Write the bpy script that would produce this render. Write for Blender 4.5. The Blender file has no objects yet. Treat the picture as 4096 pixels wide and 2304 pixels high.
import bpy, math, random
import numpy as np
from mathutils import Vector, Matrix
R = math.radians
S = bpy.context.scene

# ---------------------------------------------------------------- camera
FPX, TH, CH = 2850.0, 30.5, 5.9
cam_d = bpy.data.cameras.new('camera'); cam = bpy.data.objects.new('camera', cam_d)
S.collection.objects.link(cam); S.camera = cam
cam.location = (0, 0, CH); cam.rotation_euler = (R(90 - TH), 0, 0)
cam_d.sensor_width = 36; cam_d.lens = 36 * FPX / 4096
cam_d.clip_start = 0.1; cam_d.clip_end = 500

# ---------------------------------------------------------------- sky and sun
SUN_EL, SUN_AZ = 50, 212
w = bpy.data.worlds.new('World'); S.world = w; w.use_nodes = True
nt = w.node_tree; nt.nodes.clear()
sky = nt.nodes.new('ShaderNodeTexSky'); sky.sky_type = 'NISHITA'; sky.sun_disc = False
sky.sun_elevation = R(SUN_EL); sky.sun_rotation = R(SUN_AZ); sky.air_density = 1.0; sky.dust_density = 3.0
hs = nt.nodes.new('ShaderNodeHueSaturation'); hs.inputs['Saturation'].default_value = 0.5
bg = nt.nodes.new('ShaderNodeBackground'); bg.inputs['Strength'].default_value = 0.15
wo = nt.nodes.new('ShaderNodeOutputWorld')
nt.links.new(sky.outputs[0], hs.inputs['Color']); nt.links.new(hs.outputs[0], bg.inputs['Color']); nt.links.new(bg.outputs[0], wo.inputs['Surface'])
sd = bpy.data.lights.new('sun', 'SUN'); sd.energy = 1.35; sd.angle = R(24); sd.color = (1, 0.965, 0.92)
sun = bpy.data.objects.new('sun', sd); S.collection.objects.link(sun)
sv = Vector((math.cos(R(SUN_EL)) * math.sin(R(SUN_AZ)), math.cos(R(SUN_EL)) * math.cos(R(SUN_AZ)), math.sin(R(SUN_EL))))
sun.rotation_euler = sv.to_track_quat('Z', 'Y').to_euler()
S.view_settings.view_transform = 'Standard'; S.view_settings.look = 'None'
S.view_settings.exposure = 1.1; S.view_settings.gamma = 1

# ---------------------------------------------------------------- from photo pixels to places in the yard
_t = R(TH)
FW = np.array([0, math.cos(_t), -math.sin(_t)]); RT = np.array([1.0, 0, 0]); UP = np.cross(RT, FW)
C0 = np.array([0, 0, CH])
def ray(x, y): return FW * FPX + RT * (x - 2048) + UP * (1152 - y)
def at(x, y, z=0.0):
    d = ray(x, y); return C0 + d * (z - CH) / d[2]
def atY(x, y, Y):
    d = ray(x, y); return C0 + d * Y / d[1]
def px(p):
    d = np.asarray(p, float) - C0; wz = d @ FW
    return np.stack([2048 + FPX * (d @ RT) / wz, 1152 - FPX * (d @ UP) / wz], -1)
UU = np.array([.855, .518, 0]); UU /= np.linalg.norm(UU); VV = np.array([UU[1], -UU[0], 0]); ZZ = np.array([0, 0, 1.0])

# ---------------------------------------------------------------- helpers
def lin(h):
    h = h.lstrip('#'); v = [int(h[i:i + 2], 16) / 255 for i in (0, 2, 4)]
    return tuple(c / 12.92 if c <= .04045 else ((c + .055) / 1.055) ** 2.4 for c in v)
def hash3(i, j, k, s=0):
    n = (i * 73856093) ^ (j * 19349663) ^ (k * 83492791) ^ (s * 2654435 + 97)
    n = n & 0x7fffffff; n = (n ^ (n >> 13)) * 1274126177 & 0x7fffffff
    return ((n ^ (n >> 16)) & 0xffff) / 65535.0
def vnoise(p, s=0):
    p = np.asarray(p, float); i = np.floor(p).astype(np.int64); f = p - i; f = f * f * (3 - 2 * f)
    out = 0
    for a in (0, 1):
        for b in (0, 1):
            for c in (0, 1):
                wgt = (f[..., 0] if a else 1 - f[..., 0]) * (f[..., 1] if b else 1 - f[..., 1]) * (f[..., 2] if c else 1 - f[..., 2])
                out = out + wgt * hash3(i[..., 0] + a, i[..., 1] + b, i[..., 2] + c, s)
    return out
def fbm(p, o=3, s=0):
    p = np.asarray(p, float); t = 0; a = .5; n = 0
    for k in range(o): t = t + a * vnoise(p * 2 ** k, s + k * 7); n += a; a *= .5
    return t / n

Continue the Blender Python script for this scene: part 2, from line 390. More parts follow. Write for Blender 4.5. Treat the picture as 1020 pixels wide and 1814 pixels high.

#### Written problem:
Above are some records; extract every one of them exactly.

#### Solution below:
Write the bpy script that would produce this render. Write for Blender 4.5. The Blender file has no objects yet. Treat the picture as 4096 pixels wide and 2304 pixels high.
import bpy, math, random
import numpy as np
from mathutils import Vector, Matrix
R = math.radians
S = bpy.context.scene

# ---------------------------------------------------------------- camera
FPX, TH, CH = 2850.0, 30.5, 5.9
cam_d = bpy.data.cameras.new('camera'); cam = bpy.data.objects.new('camera', cam_d)
S.collection.objects.link(cam); S.camera = cam
cam.location = (0, 0, CH); cam.rotation_euler = (R(90 - TH), 0, 0)
cam_d.sensor_width = 36; cam_d.lens = 36 * FPX / 4096
cam_d.clip_start = 0.1; cam_d.clip_end = 500

# ---------------------------------------------------------------- sky and sun
SUN_EL, SUN_AZ = 50, 212
w = bpy.data.worlds.new('World'); S.world = w; w.use_nodes = True
nt = w.node_tree; nt.nodes.clear()
sky = nt.nodes.new('ShaderNodeTexSky'); sky.sky_type = 'NISHITA'; sky.sun_disc = False
sky.sun_elevation = R(SUN_EL); sky.sun_rotation = R(SUN_AZ); sky.air_density = 1.0; sky.dust_density = 3.0
hs = nt.nodes.new('ShaderNodeHueSaturation'); hs.inputs['Saturation'].default_value = 0.5
bg = nt.nodes.new('ShaderNodeBackground'); bg.inputs['Strength'].default_value = 0.15
wo = nt.nodes.new('ShaderNodeOutputWorld')
nt.links.new(sky.outputs[0], hs.inputs['Color']); nt.links.new(hs.outputs[0], bg.inputs['Color']); nt.links.new(bg.outputs[0], wo.inputs['Surface'])
sd = bpy.data.lights.new('sun', 'SUN'); sd.energy = 1.35; sd.angle = R(24); sd.color = (1, 0.965, 0.92)
sun = bpy.data.objects.new('sun', sd); S.collection.objects.link(sun)
sv = Vector((math.cos(R(SUN_EL)) * math.sin(R(SUN_AZ)), math.cos(R(SUN_EL)) * math.cos(R(SUN_AZ)), math.sin(R(SUN_EL))))
sun.rotation_euler = sv.to_track_quat('Z', 'Y').to_euler()
S.view_settings.view_transform = 'Standard'; S.view_settings.look = 'None'
S.view_settings.exposure = 1.1; S.view_settings.gamma = 1

# ---------------------------------------------------------------- from photo pixels to places in the yard
_t = R(TH)
FW = np.array([0, math.cos(_t), -math.sin(_t)]); RT = np.array([1.0, 0, 0]); UP = np.cross(RT, FW)
C0 = np.array([0, 0, CH])
def ray(x, y): return FW * FPX + RT * (x - 2048) + UP * (1152 - y)
def at(x, y, z=0.0):
    d = ray(x, y); return C0 + d * (z - CH) / d[2]
def atY(x, y, Y):
    d = ray(x, y); return C0 + d * Y / d[1]
def px(p):
    d = np.asarray(p, float) - C0; wz = d @ FW
    return np.stack([2048 + FPX * (d @ RT) / wz, 1152 - FPX * (d @ UP) / wz], -1)
UU = np.array([.855, .518, 0]); UU /= np.linalg.norm(UU); VV = np.array([UU[1], -UU[0], 0]); ZZ = np.array([0, 0, 1.0])

# ---------------------------------------------------------------- helpers
def lin(h):
    h = h.lstrip('#'); v = [int(h[i:i + 2], 16) / 255 for i in (0, 2, 4)]
    return tuple(c / 12.92 if c <= .04045 else ((c + .055) / 1.055) ** 2.4 for c in v)
def hash3(i, j, k, s=0):
    n = (i * 73856093) ^ (j * 19349663) ^ (k * 83492791) ^ (s * 2654435 + 97)
    n = n & 0x7fffffff; n = (n ^ (n >> 13)) * 1274126177 & 0x7fffffff
    return ((n ^ (n >> 16)) & 0xffff) / 65535.0
def vnoise(p, s=0):
    p = np.asarray(p, float); i = np.floor(p).astype(np.int64); f = p - i; f = f * f * (3 - 2 * f)
    out = 0
    for a in (0, 1):
        for b in (0, 1):
            for c in (0, 1):
                wgt = (f[..., 0] if a else 1 - f[..., 0]) * (f[..., 1] if b else 1 - f[..., 1]) * (f[..., 2] if c else 1 - f[..., 2])
                out = out + wgt * hash3(i[..., 0] + a, i[..., 1] + b, i[..., 2] + c, s)
    return out
def fbm(p, o=3, s=0):
    p = np.asarray(p, float); t = 0; a = .5; n = 0
    for k in range(o): t = t + a * vnoise(p * 2 ** k, s + k * 7); n += a; a *= .5
    return t / n

Continue the Blender Python script for this scene: part 2, from line 390. More parts follow. Write for Blender 4.5. Treat the picture as 1020 pixels wide and 1814 pixels high.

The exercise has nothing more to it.